Оля, в начале ты говорила про ностальгический оттенок в Алматы, и я хотел бы его затронуть. В массовой культуре супермаркет часто преподносится как пространство утопии, место окончательного выполнения желания. Вы наверняка помните все эти сюжеты из фильмов про зомби, когда люди запирали себя внутри и бились в потребительской лихорадке, компенсируя все тяжелые годы лишений. Выставка как будто бы должна обещать что-то похожее. Но вот ты видишь прекрасные шоколадные монеты Аиды Адильбековой среди целой горы похожего шоколада, и начинаешь фрустрировать еще больше. Потому что искусство не предлагает тебе ничего принципиально другого, никакой мечты о новом порядке. Оно оказывается вписанным в нынешнюю культурно-экономическую ситуацию и только усугубляет ее противоречия. Тогда как сегодня многие ищут ответы на цепь кризисов: государства как общественного института, глобализации, национализма, неравенства и многих других, из-за которых нередко вспыхивают революции.
Слудский: Ничего искусство обещать не может. И, честно сказать, я был в Нью-Йорке в начале пандемии, где все галеристы начали писать со своих аккаунтов посты о том, что сейчас, когда мы остались наедине дома, искусство оказалось необходимо нам как никогда. Что это витальная потребность. Но я не уверен.

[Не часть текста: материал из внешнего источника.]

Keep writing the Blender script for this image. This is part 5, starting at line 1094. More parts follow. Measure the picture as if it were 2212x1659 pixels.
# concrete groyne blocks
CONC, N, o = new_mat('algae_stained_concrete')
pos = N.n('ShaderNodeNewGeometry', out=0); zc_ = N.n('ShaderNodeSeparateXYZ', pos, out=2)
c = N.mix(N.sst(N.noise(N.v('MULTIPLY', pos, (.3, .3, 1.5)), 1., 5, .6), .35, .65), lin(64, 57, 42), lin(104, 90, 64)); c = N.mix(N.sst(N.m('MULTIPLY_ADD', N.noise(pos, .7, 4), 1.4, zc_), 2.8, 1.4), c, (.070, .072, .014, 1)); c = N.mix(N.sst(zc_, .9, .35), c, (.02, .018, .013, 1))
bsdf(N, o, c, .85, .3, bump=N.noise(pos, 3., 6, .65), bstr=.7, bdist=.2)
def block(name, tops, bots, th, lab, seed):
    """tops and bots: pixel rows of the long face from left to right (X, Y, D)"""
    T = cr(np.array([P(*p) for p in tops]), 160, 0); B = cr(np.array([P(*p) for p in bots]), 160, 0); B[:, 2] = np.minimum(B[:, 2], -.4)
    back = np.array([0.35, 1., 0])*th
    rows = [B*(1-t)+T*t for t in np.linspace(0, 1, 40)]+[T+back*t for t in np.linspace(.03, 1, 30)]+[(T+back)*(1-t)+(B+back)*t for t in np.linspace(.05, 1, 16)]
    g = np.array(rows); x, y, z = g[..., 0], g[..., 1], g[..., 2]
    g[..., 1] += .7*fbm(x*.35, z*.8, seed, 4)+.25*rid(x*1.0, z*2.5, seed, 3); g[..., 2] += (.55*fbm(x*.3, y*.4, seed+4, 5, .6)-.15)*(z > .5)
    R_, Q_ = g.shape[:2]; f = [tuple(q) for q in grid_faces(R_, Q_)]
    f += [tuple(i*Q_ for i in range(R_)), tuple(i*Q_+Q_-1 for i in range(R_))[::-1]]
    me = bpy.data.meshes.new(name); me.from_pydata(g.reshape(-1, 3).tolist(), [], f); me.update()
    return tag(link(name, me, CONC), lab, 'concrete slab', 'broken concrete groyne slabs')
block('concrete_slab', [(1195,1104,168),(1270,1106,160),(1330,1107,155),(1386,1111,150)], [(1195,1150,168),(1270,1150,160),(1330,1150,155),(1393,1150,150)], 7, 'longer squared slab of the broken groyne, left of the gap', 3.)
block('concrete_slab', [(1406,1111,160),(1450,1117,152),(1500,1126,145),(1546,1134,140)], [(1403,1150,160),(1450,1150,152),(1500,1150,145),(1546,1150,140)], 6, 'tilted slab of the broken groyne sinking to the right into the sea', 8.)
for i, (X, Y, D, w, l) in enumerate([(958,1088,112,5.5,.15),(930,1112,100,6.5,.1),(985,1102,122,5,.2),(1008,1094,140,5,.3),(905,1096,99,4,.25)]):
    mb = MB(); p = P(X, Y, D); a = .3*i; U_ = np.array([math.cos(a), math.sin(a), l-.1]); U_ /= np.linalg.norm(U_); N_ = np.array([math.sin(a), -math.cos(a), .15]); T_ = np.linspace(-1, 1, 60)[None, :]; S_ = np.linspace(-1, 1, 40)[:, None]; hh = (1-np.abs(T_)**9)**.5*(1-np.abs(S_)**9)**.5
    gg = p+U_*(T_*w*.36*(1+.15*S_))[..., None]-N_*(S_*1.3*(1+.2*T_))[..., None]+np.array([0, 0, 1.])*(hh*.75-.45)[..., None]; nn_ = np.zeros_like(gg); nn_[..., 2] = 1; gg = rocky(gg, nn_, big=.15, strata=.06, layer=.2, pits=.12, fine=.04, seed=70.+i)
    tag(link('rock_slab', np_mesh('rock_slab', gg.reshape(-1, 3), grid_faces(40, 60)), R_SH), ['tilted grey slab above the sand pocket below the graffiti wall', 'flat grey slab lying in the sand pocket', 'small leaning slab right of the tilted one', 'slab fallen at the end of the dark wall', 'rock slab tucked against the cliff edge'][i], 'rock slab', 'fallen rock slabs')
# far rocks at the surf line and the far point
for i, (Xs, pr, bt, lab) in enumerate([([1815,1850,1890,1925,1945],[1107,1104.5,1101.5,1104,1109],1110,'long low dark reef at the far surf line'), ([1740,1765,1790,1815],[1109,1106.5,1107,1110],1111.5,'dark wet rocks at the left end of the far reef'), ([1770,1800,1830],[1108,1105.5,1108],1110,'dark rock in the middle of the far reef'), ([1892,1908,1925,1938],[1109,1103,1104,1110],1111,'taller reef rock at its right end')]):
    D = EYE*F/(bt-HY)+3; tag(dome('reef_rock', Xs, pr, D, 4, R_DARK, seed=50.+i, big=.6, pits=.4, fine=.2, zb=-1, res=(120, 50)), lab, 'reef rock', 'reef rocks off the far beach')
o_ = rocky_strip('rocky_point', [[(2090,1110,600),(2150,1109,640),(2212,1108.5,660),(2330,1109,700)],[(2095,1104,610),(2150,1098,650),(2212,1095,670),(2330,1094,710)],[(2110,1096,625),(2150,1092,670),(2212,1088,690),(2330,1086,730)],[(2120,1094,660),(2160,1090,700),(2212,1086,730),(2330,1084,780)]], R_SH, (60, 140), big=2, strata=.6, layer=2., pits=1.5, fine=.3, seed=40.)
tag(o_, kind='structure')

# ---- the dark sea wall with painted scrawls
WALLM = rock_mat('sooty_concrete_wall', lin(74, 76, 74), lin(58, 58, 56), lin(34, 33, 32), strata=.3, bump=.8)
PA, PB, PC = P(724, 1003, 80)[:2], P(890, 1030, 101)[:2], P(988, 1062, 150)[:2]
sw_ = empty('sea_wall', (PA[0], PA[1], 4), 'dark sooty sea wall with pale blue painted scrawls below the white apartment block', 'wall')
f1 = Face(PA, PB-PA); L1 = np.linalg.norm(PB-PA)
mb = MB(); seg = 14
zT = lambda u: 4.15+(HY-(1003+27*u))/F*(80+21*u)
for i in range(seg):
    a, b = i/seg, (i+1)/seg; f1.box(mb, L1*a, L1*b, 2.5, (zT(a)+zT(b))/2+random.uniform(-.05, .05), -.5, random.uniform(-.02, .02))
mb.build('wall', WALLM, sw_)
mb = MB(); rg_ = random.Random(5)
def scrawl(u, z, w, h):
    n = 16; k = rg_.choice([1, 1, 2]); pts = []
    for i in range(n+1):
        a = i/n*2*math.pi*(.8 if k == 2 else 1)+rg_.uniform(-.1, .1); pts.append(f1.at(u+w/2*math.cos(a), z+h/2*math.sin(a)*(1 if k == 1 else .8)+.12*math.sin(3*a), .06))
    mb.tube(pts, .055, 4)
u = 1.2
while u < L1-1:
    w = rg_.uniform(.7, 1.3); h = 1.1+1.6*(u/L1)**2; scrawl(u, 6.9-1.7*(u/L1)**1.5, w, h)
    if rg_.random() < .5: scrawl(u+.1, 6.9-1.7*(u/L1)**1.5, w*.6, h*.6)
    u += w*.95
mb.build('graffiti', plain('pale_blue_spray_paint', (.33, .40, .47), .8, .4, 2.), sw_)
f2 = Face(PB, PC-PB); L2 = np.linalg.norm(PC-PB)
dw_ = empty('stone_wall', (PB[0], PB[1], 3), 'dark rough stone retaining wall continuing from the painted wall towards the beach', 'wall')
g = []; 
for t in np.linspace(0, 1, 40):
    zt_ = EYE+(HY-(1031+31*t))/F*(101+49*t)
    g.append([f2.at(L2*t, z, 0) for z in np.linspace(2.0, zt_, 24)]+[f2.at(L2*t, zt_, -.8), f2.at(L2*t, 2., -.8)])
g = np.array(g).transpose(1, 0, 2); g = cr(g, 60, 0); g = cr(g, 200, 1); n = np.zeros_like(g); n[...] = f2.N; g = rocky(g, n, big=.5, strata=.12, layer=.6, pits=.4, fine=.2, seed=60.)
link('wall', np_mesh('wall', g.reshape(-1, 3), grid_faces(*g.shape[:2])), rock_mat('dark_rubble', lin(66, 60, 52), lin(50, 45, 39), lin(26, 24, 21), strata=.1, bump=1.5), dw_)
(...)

Я думаю, что искусство само находится в кризисе. Оно, разумеется, начало выражать себя через рынок, став элитарной игрушкой. Экономика и политика уже какое-то время шли в точку невозврата, мы вошли в сегодняшний кризис раньше. Поэтому искусству ничего не остается, кроме как переживать и наблюдать за развитием этих кризисов и по возможности усиливать их. В этом и состоит потенциал искусства.
Веселова: Пространство супермаркета — это всегда пространство вожделения. А в 2020 году это вожделение стало еще более интенсивным, потому что в моменты локдауна супермаркеты стали системной единицей нашего досуга и встречи с другими людьми. И через искусство мы еще добавили к этому слой интенсивности, потому что там ты сталкиваешься с чем-то все еще имеющим отношение к сакральному. Но есть и другой момент. Когда ты выходишь с нашей выставки, из пространства товарного изобилия, ты упираешься в работу «Джут» Молдакула Нарымбетова, которая говорит тебе о голодоморе и истории Казахстана 1930-х годов. И это оставляет какое-то пространство для сопротивления сложившейся ситуации. Для меня искусство — это витальная потребность, и в этом утверждении, вероятно, сидит противоречие с Владиком, которое питает нашу совместную работу. Я думаю, что и Бойс (Йозеф, немецкий художник − V) говорил именно об этом. И когда машины освободят нас от рутинного труда, нам ничего не останется, кроме как ходить и заниматься искусством.